Rhubarb. You either like it or you don’t. Or you never liked it when you were a kid, but now you do. Or maybe you’ve never even had it. But here it is growing and appearing in gardens or produce departments as another harbinger of spring into summer. It can be eaten raw or cooked, in a dessert, sauce, salsa or chutney; but it does require sugar as on its own it is very sour. And just remember: It’s the stalks you eat, not the leaves. They’re poisonous.

Most people think of rhubarb as strawberry’s other half. That’s probably because strawberries and rhubarb ripen pretty much simultaneously and do complement each other. There are lots of strawberry festivals going on and next week I will write about them. But for now, let’s just talk about rhubarb, for which there are no festivals that I know of. What a shame.

Rhubarb Pie

Rhubarb Pie

YIELD: Makes 8 servings

INGREDIENTS:

Two 9-inch or larger pie crusts, preferably homemade

5 cups washed, trimmed and sliced rhubarb

1¼ cups sugar

5 tablespoons all-purpose flour

Dash of nutmeg

Dash of cinnamon

Pinch of salt

2 tablespoons unsalted butter

DIRECTIONS: Preheat oven to 450 F. Roll out one pie crust to a few inches larger than the bottom of the pie plate and drape the excess over the rim. In a large bowl, make the filling by mixing the rhubarb, sugar, flour, nutmeg, cinnamon and salt. Spread filling evenly over crust, dot with butter. Roll out the top crust the same way and place evenly over filling. Wet your fingers with ice water, then fold and press edges together on top of rim, and with a small pointed knife, make a few slits in the crust. Bake 15 minutes at 450 F, then another 20 to 25 minutes at 350 F. Pie is ready when crust is golden and some juice bubbles through slits. Serve with vanilla ice cream, sweetened whipped cream or crème fraiche.

Rhubarb Crumble

Rhubarb Crumble

YIELD: Makes 4 to 6 servings

INGREDIENTS:

For the topping:

1 cup flour

1/3 cup oats (not quick cooking)

¾ cup sugar

1/8 teaspoon salt

2/3 stick of unsalted butter, melted

1/2 cup chopped almonds

For the rhubarb mixture:

Butter for greasing baking dish

2½–3 pounds rhubarb, washed, trimmed and cut into one-inch pieces (you should end up with about 2 pounds or 8 cups)

1/3 cup sugar

¼ cup flour

1 teaspoon vanilla extract

¼ teaspoon salt

DIRECTIONS: Preheat oven to 375 F. Generously grease an 8-inch by 8-inch ceramic or glass baking dish.
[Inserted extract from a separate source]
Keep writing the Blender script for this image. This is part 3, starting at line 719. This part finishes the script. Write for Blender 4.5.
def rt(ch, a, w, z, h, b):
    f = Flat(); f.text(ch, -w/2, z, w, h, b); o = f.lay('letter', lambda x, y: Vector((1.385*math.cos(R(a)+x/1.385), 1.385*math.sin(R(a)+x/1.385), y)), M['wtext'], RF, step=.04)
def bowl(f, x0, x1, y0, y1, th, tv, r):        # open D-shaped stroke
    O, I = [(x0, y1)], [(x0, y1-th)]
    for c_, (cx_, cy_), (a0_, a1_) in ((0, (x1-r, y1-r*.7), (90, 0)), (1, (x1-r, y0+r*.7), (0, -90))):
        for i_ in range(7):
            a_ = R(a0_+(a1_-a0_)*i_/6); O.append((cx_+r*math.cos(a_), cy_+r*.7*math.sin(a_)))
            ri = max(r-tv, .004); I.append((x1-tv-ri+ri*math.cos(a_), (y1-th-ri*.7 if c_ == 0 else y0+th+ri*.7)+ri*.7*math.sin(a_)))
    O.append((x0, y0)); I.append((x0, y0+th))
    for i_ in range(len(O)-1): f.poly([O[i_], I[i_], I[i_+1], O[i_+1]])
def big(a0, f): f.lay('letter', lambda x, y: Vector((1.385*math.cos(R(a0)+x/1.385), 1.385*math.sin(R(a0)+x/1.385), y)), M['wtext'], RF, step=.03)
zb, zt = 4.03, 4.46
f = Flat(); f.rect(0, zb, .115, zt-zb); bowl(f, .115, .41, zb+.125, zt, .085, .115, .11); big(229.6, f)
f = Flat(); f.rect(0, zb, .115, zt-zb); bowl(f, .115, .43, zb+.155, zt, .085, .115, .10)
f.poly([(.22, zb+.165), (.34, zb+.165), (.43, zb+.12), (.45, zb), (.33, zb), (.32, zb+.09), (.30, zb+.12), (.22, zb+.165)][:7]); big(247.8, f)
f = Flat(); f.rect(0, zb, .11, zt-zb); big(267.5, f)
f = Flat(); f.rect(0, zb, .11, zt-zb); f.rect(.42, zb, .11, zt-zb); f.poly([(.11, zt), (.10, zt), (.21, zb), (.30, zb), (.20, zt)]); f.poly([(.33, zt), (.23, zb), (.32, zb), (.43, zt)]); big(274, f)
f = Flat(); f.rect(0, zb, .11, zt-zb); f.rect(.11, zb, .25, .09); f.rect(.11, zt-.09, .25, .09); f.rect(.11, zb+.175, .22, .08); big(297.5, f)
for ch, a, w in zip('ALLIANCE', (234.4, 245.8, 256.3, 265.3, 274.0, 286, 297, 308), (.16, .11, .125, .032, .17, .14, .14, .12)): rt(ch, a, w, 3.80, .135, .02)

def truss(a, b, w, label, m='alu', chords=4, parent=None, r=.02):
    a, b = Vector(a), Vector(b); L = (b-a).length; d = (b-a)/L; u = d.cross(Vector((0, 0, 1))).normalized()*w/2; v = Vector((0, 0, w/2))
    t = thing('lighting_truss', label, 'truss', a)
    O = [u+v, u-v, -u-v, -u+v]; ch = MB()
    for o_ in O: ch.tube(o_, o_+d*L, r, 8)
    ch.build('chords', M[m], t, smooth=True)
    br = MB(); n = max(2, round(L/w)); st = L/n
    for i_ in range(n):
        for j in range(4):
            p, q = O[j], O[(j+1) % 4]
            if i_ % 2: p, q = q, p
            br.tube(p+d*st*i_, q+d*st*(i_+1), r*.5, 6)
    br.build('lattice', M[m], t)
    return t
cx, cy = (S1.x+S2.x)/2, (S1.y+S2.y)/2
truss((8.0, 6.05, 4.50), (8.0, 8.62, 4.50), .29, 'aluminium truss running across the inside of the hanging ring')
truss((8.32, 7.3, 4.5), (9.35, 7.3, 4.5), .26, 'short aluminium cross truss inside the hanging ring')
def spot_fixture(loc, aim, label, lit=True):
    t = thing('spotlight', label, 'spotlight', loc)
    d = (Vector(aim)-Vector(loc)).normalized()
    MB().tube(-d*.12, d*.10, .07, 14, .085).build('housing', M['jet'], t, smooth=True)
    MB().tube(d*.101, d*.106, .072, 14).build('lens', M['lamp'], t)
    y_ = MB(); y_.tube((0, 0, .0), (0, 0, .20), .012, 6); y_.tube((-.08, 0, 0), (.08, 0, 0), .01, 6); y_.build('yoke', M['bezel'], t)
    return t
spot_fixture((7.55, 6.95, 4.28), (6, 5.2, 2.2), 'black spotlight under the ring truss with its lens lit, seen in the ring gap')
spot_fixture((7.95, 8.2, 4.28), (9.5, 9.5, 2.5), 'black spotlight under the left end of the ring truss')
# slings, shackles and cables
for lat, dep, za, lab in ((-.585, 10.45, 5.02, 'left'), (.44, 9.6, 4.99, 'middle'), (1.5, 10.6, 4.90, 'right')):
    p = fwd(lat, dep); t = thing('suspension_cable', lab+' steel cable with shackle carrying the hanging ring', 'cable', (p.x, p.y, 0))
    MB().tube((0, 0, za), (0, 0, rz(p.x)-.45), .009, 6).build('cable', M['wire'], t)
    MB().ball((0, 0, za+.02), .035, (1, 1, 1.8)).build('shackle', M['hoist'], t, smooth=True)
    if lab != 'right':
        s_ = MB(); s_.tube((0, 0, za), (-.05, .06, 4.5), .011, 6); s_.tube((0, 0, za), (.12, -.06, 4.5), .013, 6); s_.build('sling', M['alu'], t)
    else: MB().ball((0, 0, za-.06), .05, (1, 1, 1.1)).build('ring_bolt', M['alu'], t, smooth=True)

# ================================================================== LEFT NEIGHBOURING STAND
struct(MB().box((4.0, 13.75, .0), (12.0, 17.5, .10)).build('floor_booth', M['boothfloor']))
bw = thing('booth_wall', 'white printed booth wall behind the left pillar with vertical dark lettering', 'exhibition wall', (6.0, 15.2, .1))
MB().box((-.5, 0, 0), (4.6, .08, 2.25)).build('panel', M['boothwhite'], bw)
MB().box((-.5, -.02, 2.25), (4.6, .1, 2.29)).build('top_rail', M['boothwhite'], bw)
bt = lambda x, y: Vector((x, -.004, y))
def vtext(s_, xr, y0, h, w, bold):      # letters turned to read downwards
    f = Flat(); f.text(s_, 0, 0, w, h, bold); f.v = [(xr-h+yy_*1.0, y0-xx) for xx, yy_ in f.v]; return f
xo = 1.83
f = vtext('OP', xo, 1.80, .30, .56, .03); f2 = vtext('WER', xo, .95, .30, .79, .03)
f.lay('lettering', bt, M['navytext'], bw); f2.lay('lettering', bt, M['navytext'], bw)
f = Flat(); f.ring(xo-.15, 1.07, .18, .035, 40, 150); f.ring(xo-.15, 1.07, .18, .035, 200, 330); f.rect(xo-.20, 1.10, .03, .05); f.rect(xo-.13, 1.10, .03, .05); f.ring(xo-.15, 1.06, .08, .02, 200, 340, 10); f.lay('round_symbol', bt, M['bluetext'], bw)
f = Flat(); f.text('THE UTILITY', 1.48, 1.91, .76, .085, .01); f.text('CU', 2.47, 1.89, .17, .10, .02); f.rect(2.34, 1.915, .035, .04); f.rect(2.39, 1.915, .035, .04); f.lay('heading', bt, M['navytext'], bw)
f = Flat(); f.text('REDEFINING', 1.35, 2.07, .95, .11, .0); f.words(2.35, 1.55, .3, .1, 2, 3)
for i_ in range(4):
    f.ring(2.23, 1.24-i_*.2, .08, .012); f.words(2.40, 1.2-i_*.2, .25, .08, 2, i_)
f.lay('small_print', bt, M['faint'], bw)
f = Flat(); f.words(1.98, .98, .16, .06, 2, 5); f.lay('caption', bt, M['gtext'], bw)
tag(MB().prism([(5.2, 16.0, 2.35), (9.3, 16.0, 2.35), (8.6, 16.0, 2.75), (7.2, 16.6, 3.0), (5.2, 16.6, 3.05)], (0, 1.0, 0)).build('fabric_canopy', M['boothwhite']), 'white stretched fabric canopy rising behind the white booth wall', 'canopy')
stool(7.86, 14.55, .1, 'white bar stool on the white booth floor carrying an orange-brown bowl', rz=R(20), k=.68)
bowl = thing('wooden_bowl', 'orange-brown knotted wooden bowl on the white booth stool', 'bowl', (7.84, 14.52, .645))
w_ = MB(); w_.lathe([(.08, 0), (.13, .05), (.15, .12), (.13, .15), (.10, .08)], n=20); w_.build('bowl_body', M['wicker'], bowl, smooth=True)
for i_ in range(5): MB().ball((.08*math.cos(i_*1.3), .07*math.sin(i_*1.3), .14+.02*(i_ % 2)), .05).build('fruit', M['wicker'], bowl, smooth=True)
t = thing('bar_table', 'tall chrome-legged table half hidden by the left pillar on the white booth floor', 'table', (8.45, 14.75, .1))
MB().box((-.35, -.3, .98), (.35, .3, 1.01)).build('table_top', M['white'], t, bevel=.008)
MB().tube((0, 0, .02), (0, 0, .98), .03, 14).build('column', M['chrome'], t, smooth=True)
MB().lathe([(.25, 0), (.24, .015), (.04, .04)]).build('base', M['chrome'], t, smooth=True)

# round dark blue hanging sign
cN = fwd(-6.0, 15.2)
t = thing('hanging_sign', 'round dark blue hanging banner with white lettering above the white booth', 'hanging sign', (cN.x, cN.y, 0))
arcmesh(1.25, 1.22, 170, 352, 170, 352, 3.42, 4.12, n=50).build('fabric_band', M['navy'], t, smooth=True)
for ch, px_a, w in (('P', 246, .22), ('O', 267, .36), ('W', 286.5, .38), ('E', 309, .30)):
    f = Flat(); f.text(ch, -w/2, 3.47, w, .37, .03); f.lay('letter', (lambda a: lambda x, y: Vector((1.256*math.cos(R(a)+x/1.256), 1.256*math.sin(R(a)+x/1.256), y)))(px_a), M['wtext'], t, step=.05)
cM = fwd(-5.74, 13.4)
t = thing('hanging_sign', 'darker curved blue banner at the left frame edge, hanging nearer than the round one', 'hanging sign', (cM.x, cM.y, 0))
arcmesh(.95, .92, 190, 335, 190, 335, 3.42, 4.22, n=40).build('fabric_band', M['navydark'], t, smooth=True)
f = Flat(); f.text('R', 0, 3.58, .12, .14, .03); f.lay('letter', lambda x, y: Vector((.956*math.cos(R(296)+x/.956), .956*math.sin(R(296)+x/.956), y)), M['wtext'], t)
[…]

For the topping, in a medium bowl combine the flour, oats, sugar, salt, melted butter and almonds. Refrigerate one hour or until ready to use. For the rhubarb mixture, in a large bowl thoroughly combine the rhubarb, sugar, flour, vanilla extract, and salt. Pour into baking dish. Sprinkle topping evenly over mixture and bake about 45 minutes or until top is golden and slightly crispy and filling is bubbly. Serve warm with vanilla or strawberry ice cream or whipped cream.

Rhubarb Sauce

Rhubarb Sauce

YIELD: Makes 2 to 4 servings

INGREDIENTS:

1 pound rhubarb, washed, trimmed and cut into one-inch pieces

1/3–1/2 cup sugar or to taste

DIRECTIONS: In a medium saucepan over medium-low heat, cook rhubarb and sugar together, stirring occasionally, until they reach a mushy but thick consistency, about 20 to 30 minutes. (Rhubarb will release a lot of water, but you can add about ¼ cup of water to start, if you wish.) That’s it! Serve on vanilla ice cream.